- Scene modeling code data:
- - - - - - -

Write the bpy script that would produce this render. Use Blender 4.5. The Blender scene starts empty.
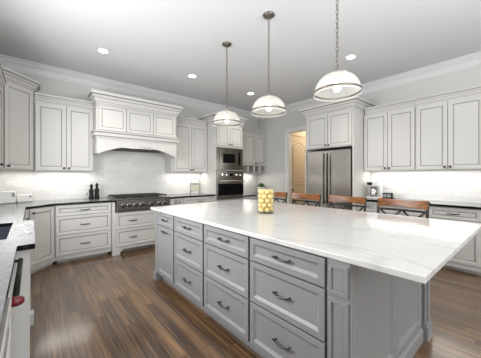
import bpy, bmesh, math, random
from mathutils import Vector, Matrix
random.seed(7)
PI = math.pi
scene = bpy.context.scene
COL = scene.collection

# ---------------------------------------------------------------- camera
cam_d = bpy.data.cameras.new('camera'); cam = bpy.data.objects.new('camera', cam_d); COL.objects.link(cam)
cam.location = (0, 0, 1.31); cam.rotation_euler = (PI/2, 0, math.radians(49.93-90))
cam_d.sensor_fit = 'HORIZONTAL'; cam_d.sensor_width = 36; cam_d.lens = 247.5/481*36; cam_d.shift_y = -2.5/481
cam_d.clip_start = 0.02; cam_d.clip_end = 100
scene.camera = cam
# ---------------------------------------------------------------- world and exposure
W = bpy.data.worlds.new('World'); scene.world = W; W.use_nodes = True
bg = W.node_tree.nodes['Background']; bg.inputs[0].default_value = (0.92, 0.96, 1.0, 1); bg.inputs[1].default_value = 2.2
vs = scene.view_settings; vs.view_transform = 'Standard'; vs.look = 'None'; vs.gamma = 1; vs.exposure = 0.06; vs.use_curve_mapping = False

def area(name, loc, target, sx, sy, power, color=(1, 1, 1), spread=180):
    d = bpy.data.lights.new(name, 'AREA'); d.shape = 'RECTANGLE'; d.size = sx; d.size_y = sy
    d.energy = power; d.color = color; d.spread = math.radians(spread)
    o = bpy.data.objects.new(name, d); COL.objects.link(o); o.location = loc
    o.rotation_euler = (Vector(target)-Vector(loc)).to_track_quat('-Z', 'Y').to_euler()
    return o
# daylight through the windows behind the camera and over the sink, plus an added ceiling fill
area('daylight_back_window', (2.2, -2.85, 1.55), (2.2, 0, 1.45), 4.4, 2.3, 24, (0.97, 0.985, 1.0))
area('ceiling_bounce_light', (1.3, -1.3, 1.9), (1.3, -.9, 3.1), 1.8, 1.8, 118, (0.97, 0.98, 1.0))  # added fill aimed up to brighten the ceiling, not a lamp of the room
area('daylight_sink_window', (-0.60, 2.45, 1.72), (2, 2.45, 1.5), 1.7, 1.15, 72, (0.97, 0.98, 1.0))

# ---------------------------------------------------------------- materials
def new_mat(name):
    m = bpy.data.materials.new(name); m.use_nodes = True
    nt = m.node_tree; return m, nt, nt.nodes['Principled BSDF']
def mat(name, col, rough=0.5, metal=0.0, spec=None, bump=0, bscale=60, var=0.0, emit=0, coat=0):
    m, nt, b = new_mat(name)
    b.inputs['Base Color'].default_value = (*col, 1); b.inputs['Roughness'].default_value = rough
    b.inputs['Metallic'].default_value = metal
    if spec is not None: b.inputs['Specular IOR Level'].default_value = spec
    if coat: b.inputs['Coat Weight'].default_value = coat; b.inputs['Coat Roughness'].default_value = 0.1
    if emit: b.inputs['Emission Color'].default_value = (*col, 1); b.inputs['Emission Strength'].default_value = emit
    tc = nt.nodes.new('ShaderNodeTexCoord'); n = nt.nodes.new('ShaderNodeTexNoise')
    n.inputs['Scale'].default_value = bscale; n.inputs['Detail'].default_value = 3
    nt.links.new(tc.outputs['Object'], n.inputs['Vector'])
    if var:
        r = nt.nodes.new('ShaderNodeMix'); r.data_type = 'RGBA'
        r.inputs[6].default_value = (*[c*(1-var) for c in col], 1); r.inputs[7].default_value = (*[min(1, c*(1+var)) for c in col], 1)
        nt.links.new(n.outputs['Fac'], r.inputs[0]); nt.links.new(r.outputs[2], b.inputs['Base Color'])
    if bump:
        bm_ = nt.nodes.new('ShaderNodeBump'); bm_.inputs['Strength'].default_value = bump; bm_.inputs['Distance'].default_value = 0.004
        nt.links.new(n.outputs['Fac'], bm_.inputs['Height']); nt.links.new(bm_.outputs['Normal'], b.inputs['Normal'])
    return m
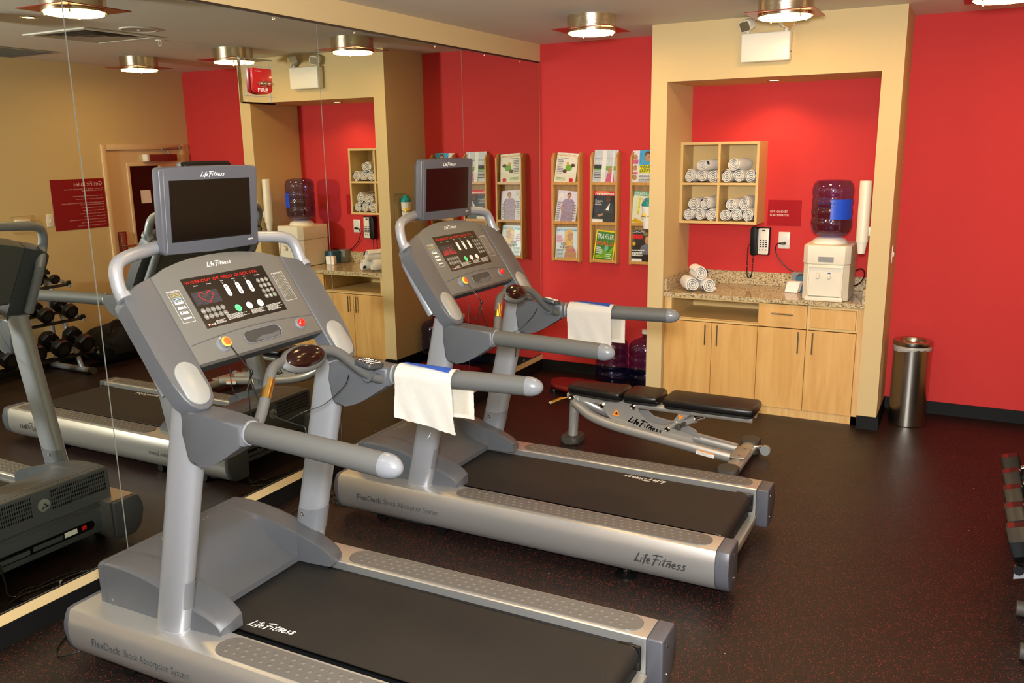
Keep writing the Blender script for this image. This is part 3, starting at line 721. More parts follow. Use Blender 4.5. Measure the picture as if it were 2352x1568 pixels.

- - - - - - -

- Objective: Retype the listing exactly. Pictures do not belong in the copy.

- Solution for this problem:
Write the bpy script that would produce this render. Use Blender 4.5. The Blender scene starts empty.
import bpy, bmesh, math, random
from mathutils import Vector, Matrix
random.seed(7)
PI = math.pi
scene = bpy.context.scene
COL = scene.collection

# ---------------------------------------------------------------- camera
cam_d = bpy.data.cameras.new('camera'); cam = bpy.data.objects.new('camera', cam_d); COL.objects.link(cam)
cam.location = (0, 0, 1.31); cam.rotation_euler = (PI/2, 0, math.radians(49.93-90))
cam_d.sensor_fit = 'HORIZONTAL'; cam_d.sensor_width = 36; cam_d.lens = 247.5/481*36; cam_d.shift_y = -2.5/481
cam_d.clip_start = 0.02; cam_d.clip_end = 100
scene.camera = cam
# ---------------------------------------------------------------- world and exposure
W = bpy.data.worlds.new('World'); scene.world = W; W.use_nodes = True
bg = W.node_tree.nodes['Background']; bg.inputs[0].default_value = (0.92, 0.96, 1.0, 1); bg.inputs[1].default_value = 2.2
vs = scene.view_settings; vs.view_transform = 'Standard'; vs.look = 'None'; vs.gamma = 1; vs.exposure = 0.06; vs.use_curve_mapping = False

def area(name, loc, target, sx, sy, power, color=(1, 1, 1), spread=180):
    d = bpy.data.lights.new(name, 'AREA'); d.shape = 'RECTANGLE'; d.size = sx; d.size_y = sy
    d.energy = power; d.color = color; d.spread = math.radians(spread)
    o = bpy.data.objects.new(name, d); COL.objects.link(o); o.location = loc
    o.rotation_euler = (Vector(target)-Vector(loc)).to_track_quat('-Z', 'Y').to_euler()
    return o
# daylight through the windows behind the camera and over the sink, plus an added ceiling fill
area('daylight_back_window', (2.2, -2.85, 1.55), (2.2, 0, 1.45), 4.4, 2.3, 24, (0.97, 0.985, 1.0))
area('ceiling_bounce_light', (1.3, -1.3, 1.9), (1.3, -.9, 3.1), 1.8, 1.8, 118, (0.97, 0.98, 1.0))  # added fill aimed up to brighten the ceiling, not a lamp of the room
area('daylight_sink_window', (-0.60, 2.45, 1.72), (2, 2.45, 1.5), 1.7, 1.15, 72, (0.97, 0.98, 1.0))

# ---------------------------------------------------------------- materials
def new_mat(name):
    m = bpy.data.materials.new(name); m.use_nodes = True
    nt = m.node_tree; return m, nt, nt.nodes['Principled BSDF']
def mat(name, col, rough=0.5, metal=0.0, spec=None, bump=0, bscale=60, var=0.0, emit=0, coat=0):
    m, nt, b = new_mat(name)
    b.inputs['Base Color'].default_value = (*col, 1); b.inputs['Roughness'].default_value = rough
    b.inputs['Metallic'].default_value = metal
    if spec is not None: b.inputs['Specular IOR Level'].default_value = spec
    if coat: b.inputs['Coat Weight'].default_value = coat; b.inputs['Coat Roughness'].default_value = 0.1
    if emit: b.inputs['Emission Color'].default_value = (*col, 1); b.inputs['Emission Strength'].default_value = emit
    tc = nt.nodes.new('ShaderNodeTexCoord'); n = nt.nodes.new('ShaderNodeTexNoise')
    n.inputs['Scale'].default_value = bscale; n.inputs['Detail'].default_value = 3
    nt.links.new(tc.outputs['Object'], n.inputs['Vector'])
    if var:
        r = nt.nodes.new('ShaderNodeMix'); r.data_type = 'RGBA'
        r.inputs[6].default_value = (*[c*(1-var) for c in col], 1); r.inputs[7].default_value = (*[min(1, c*(1+var)) for c in col], 1)
        nt.links.new(n.outputs['Fac'], r.inputs[0]); nt.links.new(r.outputs[2], b.inputs['Base Color'])
    if bump:
        bm_ = nt.nodes.new('ShaderNodeBump'); bm_.inputs['Strength'].default_value = bump; bm_.inputs['Distance'].default_value = 0.004
        nt.links.new(n.outputs['Fac'], bm_.inputs['Height']); nt.links.new(bm_.outputs['Normal'], b.inputs['Normal'])
    return m
Keep writing the Blender script for this image. This is part 3, starting at line 721. More parts follow. Use Blender 4.5. Measure the picture as if it were 2352x1568 pixels.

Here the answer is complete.